A China, ao investir nesse tipo de projeto, reafirma um modelo de desenvolvimento que entende o progresso como bem público, não como privilégio de poucos. Isso contrasta com a lógica de empresas ocidentais que, sob o pretexto de inovação, criam bolhas de exclusividade — tecnologias voltadas apenas para quem pode pagar caro por elas, reforçando as desigualdades que o capitalismo global insiste em perpetuar.
Não é coincidência que esse voo histórico tenha acontecido em Dubai, epicentro de uma região que busca se reinventar no pós-petróleo. A presença da cônsul-geral chinesa Ou Boqian e a ênfase na cooperação tecnológica entre China e Emirados Árabes Unidos mostram que o futuro da inovação pode — e deve — ser multipolar, baseado na solidariedade entre nações emergentes.
A recepção de 600 encomendas do novo modelo é mais do que um sucesso comercial. É um recado claro: o mundo está disposto a apostar em alternativas fora do eixo ocidental. O “Porta-Aviões Terrestre” é um produto chinês, mas também é um símbolo global de que o Sul pode, sim, liderar a revolução tecnológica.
O fundador da XPENG AEROHT, Zhao Deli, destacou que Dubai foi escolhida por sua “abertura à inovação” e pela demanda por soluções futuristas. No entanto, há algo mais significativo: foi escolhida também porque representa o encontro entre duas visões de mundo que se recusam a aceitar a dependência tecnológica imposta por décadas. China e Oriente Médio caminham juntas em direção a um modelo de desenvolvimento mais autônomo, mais equilibrado e mais sustentável.

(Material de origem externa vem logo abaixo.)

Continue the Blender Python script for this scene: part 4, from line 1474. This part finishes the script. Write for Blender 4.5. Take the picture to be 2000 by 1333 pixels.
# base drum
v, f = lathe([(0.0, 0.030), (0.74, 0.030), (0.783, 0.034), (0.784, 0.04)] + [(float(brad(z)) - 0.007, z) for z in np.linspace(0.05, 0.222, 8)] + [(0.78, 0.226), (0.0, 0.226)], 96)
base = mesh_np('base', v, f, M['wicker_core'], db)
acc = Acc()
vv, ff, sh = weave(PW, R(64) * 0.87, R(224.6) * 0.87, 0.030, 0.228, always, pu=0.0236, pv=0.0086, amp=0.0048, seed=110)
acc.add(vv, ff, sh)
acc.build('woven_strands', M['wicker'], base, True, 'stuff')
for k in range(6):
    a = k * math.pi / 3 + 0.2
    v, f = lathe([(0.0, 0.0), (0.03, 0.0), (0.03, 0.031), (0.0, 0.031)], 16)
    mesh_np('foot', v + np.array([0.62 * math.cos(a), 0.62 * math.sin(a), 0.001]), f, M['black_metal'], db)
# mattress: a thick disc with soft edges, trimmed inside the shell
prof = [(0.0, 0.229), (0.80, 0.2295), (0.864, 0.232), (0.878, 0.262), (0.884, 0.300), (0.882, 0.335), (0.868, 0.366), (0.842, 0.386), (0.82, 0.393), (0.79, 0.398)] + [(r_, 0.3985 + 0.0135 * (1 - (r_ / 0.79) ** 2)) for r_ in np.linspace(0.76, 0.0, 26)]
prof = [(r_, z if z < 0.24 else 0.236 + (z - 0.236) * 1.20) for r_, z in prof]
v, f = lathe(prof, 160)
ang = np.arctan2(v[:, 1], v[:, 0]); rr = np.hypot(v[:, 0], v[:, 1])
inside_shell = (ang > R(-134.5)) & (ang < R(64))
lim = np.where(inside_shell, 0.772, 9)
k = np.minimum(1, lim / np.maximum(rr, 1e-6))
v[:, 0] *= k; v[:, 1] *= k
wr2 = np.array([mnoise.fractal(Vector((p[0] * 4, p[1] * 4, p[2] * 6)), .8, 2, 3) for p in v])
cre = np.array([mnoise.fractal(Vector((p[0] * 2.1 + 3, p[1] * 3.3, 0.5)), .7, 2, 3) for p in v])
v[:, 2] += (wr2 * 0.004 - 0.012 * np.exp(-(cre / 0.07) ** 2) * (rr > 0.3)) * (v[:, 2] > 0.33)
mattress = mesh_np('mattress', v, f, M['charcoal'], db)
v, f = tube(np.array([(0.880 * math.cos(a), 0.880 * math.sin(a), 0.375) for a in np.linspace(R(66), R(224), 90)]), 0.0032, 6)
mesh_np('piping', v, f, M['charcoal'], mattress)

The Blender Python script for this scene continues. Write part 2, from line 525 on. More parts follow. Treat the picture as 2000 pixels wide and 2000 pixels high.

O voo terminou sob aplausos e flashes, com o piloto acenando e o público maravilhado. Mas o verdadeiro espetáculo aconteceu acima das nuvens: a consolidação da China como protagonista da nova era da mobilidade aérea. Um protagonismo que incomoda, porque desestabiliza a ordem estabelecida.
Enquanto o Ocidente discute como taxar a inovação e proteger patentes de poucos, o Oriente constrói o futuro com base na cooperação e na partilha de conhecimento. E é justamente isso que o voo em Dubai representa: uma vitória do trabalho coletivo sobre o monopólio, da engenharia sobre a especulação, da esperança sobre o medo.
O carro voador chinês pode ter decolado em Dubai, mas o que ele realmente fez foi abrir o caminho para um mundo onde o progresso não é privilégio, e sim direito.
O futuro da mobilidade acaba de ganhar asas — e, ao que tudo indica, essas asas são vermelhas.